Taming a Recalcitrant Electric Guitar
11/02/2019
Have you ever had an electric guitar that you could tell had real potential but whenever you tried to work it into your existing rig it just seemed to balk? Something just seemed to make it not quite fit in. Sometimes the problem isn't with the guitar but with the player. I discussed learning how to make my first Tele work for me over HERE saying that "each guitar/amp combo needs some fiddling to 'bring the magic.' " The Tele took a couple of weeks to tame. By contrast, this latest example took quite a bit longer. The guitar in question is a Gibson, a Les Paul, specifically a 2018 LP Standard with Burstbucker Pro pickups. I have described the guitar as being quite “Tele-ish,” but the ramifications of that character to operation of the controls slipped by me. You see, I have some other Gibsons already and they all behave fairly similarly in that pretty much all you need to do is back off the tone control on the bridge pickup and you’ve got something useful in both positions. They all have similar classic midrangey Gibson sounds. I had fiddled with 490Ts and other Gibson humbuckers and Seymoour Duncan classic pickups as well so I thought I had an idea of the range of Gibson pickups. The Burstbuckers on the new Standard, however, were a different beast entirely. They were much brighter and more powerful. With a low-gain amp they could be quite pretty but once you plugged them into an amp with any gain at all it was raunch to the max. That can be useful but can also be limiting as well. I tried rolling back the tone control on the bridge pickup as usual but the guitar just seemed to want to scream at every opportunity. Loud, brash, petulant, demanding. Good for really hard rock but not much else.

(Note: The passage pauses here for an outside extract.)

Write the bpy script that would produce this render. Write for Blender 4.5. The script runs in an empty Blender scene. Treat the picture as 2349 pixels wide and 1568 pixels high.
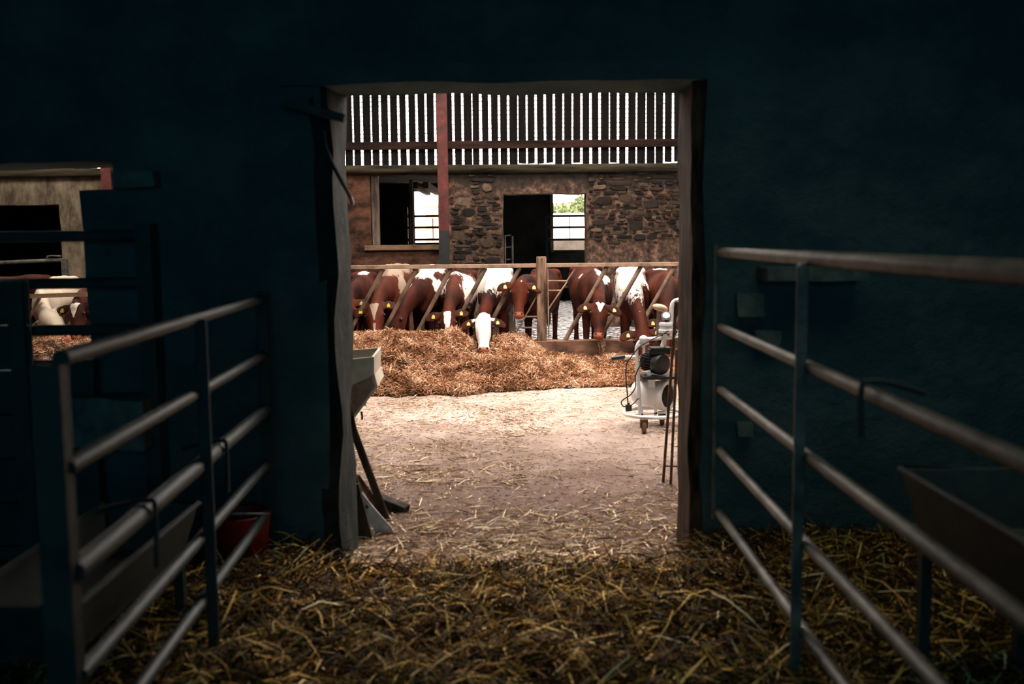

What I had forgotten was the lesson I learned with the Tele: to get anything except twang out of the Tele I had to moderate the controls. In my Tele article I also said, "The 'magic' with this guitar is obtained by restraint and is embodied by nuance." With this Les Paul, the Burstbucker pickups had so much gain and high-end that backing off the tone by itself still left a raging output that jacked up anything in its path. Backing down on the amp’s volume left me with brightness and clankiness. When using my amp settings for the ES-335 I couldn’t get a sweet tone at all. I was considering replacing the pickups with a pair of Gibson ’57 Classics just to get something I could handle.

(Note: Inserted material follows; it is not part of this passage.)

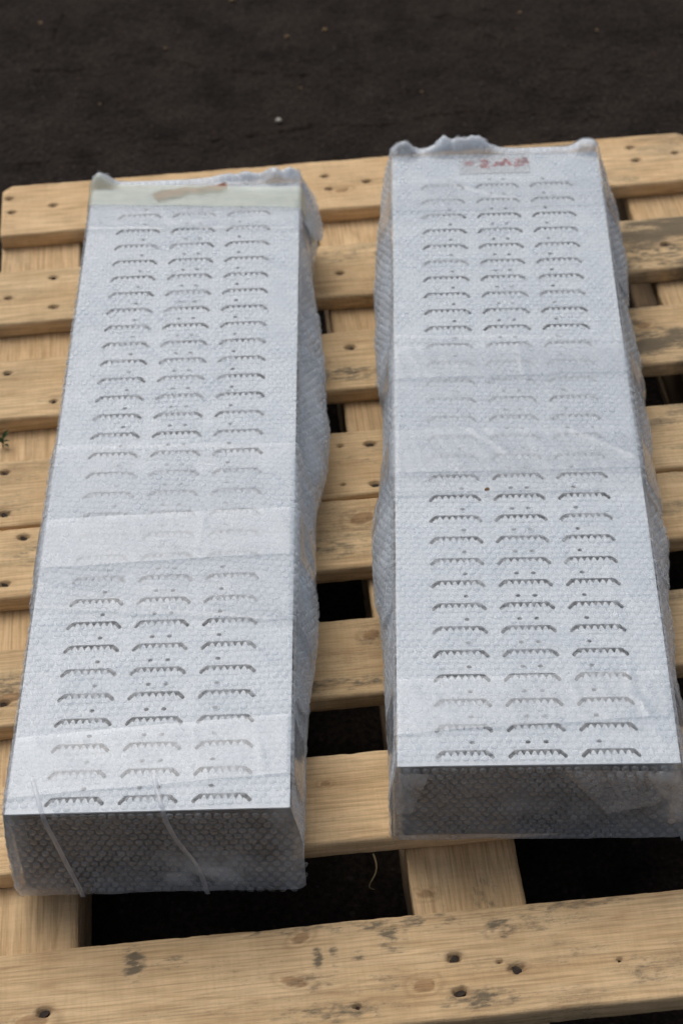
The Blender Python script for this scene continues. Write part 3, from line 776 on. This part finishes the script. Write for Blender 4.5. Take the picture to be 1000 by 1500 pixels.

But the other day I was in the practice studio working up a mellow song and for some reason I reached for the Les Paul just one more time. The sun was setting outside the studio, trickling golden light in throught the window blinds. I hadn’t turned on the lights inside, so the feeling in the studio was a play of golden light, shadows, and moodiness. This time as I plugged up I took the time to think about the pickups. As usual, I pulled back on the bridge tone control so that it matched the neck. But this time I also reached for the volume controls and tried backing off both of them to about "8" to see if I could tame the beast. Surprise! Glory and trumpets! That little amount made all the difference in the world. The character of the guitar became much rounder and gentler. The amount of distortion from he amp was reduced profoundly. It's something I do with other guitars all the time. Using my amp settings for the ES-335, the sound became really nice and smooth. I could set the LP to hover on the edge of distortion and then use touch sensitivity to lean in from reasonably clean to a smooth burr. And with that minor tweak, the guitar's gentler voice began to emerge.
So, as in the case of the Tele, moderation on the controls yielded moderation in the sound. Nuance carried the day. It just took me a little longer to apply the same lesson to the Les Paul that I had learned on the Tele. I had to use patience and let the guitar tell me how to handle it. What it wanted was for me to match the gain of its pickups to those of my other Gibson guitars to make it fall in line with them in a comperable way. Well, duh!!! I sat back with the moody light of sunset filtering through the window blinds and ran through several softer songs on the Les Paul, relishing the beautiful new voice I had discovered.